Where does God go when he dies?

Filed under: Personal — sempfs @ 7:12 am

There are many theories in the world about God; who/what he/it is…why, and so on. Some even think that we are creating God in the internet by collecting all the data and connections. It all doesn’t matter to me…

I came to a realization today. In the winter of 2000, I had an epiphany and came to know God more than ever…prayed to Jesus daily, if not more…sat in on religous studies, discussions and debates. This trend continued into the spring of 2001 and I lost my wife to divorce…shortly thereafter, my father died.

It wasn’t until I read the DaVinci Code and Angels and Demons that I really began to question to my faith. The waters murkied after finishing the Last Templar; which is a fiction work that states that Jesus was nothing more than a good man who taught others to live a good life. Is it possible that Jesus was married, fathered children? I think so. Do I believe that these descendants are of a royal and holy nature? No, I do not.

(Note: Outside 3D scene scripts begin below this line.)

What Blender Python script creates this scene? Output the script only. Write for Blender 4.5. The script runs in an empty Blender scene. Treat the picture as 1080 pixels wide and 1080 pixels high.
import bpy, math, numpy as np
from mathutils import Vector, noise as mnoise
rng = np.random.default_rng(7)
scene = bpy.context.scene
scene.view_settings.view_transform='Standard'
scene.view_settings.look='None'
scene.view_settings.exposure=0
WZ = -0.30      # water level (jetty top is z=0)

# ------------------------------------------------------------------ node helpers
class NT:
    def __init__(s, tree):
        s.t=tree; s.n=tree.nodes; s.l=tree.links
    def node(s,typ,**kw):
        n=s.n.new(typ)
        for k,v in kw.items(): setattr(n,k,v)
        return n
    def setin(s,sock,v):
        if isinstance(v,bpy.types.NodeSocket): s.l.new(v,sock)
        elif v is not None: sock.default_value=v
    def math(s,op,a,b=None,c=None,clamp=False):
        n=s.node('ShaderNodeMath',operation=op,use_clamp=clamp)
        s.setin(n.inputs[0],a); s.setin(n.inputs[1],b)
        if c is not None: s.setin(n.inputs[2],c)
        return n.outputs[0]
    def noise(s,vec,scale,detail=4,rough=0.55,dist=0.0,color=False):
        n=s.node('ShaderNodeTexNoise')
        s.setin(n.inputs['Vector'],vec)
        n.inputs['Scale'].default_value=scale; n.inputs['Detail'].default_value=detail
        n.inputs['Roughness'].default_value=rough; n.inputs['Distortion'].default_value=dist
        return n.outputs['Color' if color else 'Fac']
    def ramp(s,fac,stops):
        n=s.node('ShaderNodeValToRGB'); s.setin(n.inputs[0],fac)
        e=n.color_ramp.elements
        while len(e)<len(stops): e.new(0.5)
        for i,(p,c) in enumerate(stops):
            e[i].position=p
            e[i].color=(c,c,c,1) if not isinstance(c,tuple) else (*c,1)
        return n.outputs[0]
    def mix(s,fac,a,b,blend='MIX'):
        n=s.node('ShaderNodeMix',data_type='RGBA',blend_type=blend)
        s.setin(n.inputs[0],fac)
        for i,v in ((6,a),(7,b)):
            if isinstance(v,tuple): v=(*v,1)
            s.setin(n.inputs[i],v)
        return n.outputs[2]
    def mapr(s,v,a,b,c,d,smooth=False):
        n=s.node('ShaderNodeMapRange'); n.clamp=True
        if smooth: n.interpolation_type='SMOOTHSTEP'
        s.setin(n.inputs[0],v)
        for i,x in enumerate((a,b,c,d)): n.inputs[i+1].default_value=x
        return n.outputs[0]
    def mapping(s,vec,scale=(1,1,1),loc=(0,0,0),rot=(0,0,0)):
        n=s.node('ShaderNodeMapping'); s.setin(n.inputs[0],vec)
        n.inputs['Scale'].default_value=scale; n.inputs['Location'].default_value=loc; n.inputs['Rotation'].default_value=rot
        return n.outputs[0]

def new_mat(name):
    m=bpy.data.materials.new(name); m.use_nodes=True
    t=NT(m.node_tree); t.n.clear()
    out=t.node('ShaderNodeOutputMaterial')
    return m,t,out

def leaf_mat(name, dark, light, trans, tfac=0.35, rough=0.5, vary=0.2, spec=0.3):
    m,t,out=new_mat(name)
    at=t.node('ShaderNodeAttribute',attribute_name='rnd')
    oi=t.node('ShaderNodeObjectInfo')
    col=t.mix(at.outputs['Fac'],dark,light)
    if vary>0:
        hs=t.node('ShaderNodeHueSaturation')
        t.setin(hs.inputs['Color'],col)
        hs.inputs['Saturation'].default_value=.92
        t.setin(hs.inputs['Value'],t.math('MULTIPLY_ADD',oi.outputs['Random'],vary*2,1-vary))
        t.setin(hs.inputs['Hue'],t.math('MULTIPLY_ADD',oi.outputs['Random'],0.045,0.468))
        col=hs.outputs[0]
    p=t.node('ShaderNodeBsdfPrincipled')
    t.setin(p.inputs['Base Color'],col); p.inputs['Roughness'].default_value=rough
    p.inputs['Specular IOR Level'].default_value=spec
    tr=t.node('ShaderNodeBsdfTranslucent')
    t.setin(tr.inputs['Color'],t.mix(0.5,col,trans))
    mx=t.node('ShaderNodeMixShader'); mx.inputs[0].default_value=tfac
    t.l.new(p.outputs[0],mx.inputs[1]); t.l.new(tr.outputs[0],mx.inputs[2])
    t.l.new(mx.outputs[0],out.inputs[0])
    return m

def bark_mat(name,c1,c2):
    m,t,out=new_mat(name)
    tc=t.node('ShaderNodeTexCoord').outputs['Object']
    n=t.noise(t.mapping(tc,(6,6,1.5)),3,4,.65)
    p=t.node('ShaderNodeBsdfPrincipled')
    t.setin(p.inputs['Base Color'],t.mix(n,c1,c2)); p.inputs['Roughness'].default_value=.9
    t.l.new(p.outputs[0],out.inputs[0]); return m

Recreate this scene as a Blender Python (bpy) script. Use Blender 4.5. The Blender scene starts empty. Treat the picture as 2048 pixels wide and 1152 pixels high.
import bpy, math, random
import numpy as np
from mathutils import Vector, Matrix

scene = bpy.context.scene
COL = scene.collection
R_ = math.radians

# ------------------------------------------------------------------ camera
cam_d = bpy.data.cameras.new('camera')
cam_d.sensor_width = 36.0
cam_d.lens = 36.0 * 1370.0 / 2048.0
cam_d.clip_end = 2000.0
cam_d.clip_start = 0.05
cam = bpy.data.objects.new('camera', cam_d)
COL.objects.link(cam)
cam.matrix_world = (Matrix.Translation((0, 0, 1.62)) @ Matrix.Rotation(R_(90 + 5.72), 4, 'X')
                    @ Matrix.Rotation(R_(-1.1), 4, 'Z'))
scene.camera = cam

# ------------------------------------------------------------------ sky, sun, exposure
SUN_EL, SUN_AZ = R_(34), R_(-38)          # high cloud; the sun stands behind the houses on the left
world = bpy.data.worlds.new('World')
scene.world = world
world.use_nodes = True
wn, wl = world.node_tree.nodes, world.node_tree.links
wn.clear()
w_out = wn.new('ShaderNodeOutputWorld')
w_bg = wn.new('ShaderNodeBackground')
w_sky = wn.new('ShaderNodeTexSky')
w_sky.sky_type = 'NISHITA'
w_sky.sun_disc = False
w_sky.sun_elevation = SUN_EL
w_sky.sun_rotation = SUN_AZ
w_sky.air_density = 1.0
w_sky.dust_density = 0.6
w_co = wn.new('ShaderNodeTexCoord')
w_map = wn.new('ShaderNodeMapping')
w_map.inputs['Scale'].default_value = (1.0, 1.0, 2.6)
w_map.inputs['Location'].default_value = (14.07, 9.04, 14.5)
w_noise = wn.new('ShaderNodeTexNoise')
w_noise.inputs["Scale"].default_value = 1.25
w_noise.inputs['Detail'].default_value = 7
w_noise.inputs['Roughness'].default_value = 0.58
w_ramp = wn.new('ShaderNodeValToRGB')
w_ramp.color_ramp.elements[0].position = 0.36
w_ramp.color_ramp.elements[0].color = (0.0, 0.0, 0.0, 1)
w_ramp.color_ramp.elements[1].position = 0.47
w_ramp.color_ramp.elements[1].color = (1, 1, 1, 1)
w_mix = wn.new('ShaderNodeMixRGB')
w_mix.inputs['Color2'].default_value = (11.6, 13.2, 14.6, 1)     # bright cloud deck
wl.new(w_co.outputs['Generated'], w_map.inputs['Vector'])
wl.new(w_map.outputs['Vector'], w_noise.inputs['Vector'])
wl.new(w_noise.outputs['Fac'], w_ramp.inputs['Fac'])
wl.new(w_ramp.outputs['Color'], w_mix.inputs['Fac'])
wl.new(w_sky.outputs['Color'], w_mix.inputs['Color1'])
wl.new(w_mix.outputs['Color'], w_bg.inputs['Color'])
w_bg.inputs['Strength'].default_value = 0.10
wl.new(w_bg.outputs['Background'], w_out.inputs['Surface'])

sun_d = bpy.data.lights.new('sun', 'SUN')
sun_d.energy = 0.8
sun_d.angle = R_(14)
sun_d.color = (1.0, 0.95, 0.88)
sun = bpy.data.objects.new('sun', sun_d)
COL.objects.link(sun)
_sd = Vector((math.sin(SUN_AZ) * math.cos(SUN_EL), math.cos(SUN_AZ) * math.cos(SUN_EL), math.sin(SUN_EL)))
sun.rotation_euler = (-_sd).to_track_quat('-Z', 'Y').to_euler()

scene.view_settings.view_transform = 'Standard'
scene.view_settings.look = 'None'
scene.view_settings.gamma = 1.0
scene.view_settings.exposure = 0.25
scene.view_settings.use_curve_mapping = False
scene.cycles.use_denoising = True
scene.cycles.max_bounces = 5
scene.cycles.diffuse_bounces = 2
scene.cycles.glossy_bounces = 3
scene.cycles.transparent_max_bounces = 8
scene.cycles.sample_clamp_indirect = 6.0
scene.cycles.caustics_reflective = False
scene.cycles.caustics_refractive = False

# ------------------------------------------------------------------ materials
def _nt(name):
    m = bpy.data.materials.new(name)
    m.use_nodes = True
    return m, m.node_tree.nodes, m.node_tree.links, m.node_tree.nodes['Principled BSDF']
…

My mother and I have discussed questions and pauses in our faith and it was difficult for me to tell her that at this point, I believe in a higher power, but that’s about all right now. Oddly enough, she was quite understanding. I wonder how my father would have reacted to that statement. I know he loved me unconditionally, but he was of very strong faith…he also was a very open-minded person.

I don’t think of myself as an atheist or agnostic…I just feel that I have put religion on pause.